Namun, pembatasan menjadi lebih longgar setelah pada 2018, salah satu tokoh agama yang juga mantan presiden Komisi untuk Promosi Kebajikan dan Pencegahan Kejahatan (CPVPV) di Makkah, Sheikh Ahmed Qasim Al-Ghamdi, mengatakan merayakan Hari Valentine tidak bertentangan dengan ajaran Islam. Menurutnya, Valentine adalah masalah sosial duniawi, seperti halnya merayakan Hari Nasional dan Hari Ibu. Karena itu, kata dia, 14 Februari dapat dinikmati di seluruh dunia dan tidak hanya bagi non-Muslim.
"Semua ini adalah masalah sosial yang sama yang dimiliki oleh umat manusia dan bukan masalah agama yang membutuhkan adanya bukti agama untuk mengizinkannya," kata Al-Ghamdi pada 2019, seperti dilansir di Arab News, Jumat (14/2).
Bahkan, menurutnya, mengucapkan selamat kepada non-Muslim pada perayaan keagamaan mereka diperbolehkan, selama tidak turut berpartisipasi dalam tindakan terlarang yang bertentangan dengan ajaran Islam. Ia lantas menekankan Valentine adalah perayaan universal dan tidak didasarkan pada keyakinan atau agama tertentu. Karena itu, menurutnya, diperbolehkan bagi umat Islam menghabiskan waktu pada tanggal tersebut bersama orang yang mereka cintai.
Pernyataan Al-Ghamdi ini dinilai kontroversial. Banyak pula ulama di Saudi yang menyatakan perayaan Hari Valentine itu haram dalam Islam. Namun, bukan kali ini saja Al-Ghamdi mengeluarkan pernyataan yang kontroversial.
Sebelumnya pada 2014, Al-Ghamdi juga menimbulkan kehebohan ketika ia muncul di sebuah acara talk show di televisi dengan istrinya yang tidak mengenakan cadar saat itu. Padahal, wanita Saudi umumnya mengenakan cadar untuk menutupi sebagian wajah mereka.

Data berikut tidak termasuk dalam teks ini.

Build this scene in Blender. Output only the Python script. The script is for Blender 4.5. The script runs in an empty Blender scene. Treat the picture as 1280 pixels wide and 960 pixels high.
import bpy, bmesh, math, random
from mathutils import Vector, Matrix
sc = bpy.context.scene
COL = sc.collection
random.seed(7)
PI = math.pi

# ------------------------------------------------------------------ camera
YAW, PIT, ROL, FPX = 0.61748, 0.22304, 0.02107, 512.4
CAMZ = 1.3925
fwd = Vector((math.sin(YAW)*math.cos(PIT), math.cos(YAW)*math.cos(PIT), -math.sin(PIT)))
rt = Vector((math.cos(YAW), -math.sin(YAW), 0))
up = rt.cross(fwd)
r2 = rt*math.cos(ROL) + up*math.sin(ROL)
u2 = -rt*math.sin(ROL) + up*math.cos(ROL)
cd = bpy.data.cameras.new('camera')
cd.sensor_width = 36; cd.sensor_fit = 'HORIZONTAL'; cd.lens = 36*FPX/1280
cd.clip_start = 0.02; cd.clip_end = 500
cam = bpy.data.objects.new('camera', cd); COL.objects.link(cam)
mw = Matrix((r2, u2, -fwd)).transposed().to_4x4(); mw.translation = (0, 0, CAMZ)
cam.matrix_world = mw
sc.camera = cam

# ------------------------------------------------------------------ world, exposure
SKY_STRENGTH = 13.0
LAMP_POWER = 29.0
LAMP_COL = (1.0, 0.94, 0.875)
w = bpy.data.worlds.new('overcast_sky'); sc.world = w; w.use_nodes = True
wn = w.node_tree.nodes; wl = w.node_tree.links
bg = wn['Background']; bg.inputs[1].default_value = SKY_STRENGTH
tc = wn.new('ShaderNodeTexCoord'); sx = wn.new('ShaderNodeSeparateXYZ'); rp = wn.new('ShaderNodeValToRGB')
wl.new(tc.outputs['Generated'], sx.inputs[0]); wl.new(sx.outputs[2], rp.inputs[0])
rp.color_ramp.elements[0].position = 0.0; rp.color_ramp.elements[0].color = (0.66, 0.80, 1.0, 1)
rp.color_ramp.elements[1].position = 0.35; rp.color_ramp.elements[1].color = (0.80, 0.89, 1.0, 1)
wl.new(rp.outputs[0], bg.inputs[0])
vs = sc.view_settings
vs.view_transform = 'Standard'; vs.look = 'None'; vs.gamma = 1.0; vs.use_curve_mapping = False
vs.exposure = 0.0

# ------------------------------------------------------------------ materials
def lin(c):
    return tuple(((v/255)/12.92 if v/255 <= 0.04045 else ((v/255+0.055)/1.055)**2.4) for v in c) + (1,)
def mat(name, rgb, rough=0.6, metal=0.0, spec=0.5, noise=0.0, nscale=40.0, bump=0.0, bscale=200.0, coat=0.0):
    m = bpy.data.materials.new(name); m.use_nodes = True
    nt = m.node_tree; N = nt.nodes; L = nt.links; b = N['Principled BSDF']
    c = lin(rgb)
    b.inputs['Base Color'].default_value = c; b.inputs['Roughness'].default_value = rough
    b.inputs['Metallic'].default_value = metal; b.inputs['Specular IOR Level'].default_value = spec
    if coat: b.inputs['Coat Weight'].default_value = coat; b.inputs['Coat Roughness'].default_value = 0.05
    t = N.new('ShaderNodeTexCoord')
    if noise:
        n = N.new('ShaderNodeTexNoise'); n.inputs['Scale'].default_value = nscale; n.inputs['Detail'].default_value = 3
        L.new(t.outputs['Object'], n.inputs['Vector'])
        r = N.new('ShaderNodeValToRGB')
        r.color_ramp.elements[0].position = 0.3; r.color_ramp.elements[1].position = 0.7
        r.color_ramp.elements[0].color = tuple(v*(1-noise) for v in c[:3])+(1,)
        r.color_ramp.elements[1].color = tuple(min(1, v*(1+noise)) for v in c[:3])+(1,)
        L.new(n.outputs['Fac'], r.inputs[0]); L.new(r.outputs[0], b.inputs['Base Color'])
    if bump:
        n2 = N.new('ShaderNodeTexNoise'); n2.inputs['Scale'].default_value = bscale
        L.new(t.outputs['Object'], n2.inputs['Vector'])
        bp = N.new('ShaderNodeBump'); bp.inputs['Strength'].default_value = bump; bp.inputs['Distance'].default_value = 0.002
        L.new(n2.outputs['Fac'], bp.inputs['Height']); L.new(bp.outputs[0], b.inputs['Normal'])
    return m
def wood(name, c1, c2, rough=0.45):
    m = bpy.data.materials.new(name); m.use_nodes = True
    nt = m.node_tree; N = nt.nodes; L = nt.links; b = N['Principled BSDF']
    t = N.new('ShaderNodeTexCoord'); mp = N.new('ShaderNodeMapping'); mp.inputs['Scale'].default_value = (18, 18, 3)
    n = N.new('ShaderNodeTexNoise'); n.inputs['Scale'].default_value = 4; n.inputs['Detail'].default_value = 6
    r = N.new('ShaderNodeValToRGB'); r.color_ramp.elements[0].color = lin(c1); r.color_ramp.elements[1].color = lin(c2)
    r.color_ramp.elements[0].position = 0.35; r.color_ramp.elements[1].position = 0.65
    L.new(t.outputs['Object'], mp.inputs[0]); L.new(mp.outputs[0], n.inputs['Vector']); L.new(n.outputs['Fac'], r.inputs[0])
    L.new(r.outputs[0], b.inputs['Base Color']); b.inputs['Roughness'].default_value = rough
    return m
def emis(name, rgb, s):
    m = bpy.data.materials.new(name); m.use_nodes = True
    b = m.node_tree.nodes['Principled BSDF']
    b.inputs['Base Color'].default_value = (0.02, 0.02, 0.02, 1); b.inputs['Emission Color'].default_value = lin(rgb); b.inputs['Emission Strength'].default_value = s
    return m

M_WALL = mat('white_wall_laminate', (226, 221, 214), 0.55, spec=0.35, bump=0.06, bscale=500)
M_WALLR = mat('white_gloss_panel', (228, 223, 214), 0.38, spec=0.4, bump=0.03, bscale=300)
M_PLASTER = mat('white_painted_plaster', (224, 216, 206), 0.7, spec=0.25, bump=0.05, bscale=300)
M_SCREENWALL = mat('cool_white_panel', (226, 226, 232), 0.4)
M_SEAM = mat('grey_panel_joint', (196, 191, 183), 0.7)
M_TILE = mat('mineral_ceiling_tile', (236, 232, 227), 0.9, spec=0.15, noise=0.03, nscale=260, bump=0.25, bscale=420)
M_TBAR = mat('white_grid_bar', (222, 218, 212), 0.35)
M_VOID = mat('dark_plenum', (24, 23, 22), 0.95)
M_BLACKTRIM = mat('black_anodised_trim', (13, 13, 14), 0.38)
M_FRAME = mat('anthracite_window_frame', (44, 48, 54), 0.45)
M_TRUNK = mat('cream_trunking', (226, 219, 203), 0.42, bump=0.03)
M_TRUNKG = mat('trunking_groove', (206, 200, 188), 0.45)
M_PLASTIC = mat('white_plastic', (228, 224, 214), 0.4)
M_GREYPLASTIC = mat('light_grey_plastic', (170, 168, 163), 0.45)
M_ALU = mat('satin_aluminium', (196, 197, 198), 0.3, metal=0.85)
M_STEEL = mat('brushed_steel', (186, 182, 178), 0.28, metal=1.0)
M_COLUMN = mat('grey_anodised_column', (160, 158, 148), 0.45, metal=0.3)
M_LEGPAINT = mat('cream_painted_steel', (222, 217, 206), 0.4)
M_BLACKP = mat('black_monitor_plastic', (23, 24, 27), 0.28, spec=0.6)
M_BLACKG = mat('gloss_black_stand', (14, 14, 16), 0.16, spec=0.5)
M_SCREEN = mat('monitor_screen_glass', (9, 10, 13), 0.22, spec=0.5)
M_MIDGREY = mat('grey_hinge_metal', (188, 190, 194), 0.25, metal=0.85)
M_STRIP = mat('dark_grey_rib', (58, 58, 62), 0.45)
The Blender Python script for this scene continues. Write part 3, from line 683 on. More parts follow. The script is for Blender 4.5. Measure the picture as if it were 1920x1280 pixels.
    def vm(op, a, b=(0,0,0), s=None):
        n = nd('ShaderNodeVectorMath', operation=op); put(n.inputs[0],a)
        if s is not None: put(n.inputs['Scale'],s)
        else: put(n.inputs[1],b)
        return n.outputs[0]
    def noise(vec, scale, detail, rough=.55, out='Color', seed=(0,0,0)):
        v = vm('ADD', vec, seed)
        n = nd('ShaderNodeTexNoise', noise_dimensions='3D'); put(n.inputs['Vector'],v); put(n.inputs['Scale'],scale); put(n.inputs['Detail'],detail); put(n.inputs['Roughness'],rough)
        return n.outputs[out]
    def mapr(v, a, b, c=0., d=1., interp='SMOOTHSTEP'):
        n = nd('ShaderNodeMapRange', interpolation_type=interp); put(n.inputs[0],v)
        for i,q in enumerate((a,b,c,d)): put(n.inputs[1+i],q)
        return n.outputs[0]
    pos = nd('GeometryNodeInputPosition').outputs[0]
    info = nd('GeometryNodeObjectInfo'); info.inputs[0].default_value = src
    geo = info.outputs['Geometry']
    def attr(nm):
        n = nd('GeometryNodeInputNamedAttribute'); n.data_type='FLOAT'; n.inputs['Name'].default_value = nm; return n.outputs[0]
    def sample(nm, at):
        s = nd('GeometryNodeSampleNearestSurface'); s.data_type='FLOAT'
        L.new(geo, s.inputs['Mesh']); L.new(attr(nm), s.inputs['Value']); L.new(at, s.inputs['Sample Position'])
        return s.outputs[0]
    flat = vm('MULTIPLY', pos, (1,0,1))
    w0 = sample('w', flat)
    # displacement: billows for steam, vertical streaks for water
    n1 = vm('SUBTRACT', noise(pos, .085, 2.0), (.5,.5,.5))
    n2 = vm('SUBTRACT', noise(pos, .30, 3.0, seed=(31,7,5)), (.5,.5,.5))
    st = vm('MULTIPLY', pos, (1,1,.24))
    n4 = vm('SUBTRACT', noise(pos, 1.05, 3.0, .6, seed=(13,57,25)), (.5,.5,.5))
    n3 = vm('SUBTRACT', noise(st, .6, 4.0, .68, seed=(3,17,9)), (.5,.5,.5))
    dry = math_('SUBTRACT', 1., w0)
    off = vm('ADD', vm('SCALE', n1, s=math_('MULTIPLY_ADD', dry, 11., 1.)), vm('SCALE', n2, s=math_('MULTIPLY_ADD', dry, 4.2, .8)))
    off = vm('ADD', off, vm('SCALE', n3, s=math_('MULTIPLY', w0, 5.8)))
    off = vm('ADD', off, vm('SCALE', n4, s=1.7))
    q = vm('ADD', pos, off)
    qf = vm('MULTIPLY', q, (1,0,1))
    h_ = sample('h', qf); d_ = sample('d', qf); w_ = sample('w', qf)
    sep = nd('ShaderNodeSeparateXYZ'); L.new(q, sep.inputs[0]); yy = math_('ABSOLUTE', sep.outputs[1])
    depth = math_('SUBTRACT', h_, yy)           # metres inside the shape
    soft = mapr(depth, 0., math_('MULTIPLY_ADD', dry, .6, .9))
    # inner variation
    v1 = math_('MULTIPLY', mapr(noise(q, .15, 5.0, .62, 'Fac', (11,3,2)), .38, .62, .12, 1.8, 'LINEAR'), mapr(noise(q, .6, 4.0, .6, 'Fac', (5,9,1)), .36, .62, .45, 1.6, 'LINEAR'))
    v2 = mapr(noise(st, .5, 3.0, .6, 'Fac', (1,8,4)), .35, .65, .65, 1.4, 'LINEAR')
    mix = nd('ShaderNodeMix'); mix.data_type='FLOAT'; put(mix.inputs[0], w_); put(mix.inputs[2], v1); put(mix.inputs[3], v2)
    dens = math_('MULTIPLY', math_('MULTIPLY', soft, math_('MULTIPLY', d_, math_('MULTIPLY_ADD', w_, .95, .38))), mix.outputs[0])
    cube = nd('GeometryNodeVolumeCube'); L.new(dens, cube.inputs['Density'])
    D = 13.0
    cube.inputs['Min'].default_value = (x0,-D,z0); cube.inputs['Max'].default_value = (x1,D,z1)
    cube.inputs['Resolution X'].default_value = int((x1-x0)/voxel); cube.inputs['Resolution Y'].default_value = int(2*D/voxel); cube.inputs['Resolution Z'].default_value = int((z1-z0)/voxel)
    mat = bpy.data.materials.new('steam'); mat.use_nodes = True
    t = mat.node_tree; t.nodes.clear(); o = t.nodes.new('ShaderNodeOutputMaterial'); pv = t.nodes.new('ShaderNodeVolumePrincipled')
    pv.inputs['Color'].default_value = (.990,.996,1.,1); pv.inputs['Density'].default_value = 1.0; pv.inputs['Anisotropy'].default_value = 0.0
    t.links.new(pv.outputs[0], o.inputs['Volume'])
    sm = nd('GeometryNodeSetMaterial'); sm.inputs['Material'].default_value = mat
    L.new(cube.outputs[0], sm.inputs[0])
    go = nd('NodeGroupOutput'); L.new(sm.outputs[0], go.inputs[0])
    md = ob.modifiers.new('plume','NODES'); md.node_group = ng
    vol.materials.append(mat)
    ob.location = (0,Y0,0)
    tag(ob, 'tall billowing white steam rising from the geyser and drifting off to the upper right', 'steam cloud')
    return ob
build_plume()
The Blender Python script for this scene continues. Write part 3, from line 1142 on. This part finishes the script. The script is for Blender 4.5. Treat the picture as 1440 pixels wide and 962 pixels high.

Pada acara yang dibawakan oleh pembawa acara terkenal Badria Al-Bishr itu, Al-Ghamdi mengatakan wanita tidak diwajibkan mengenakan niqab (cadar) dan diperbolehkan menggunakan make-up (kosmetik) serta produk kecantikan lainnya. Kontroversi itu semakin meluas ketika Al-Ghamdi mengizinkan istrinya terlihat di televisi nasional tanpa mengenakan cadar sehingga memancing reaksi dari kaum konservatif agama di negara itu.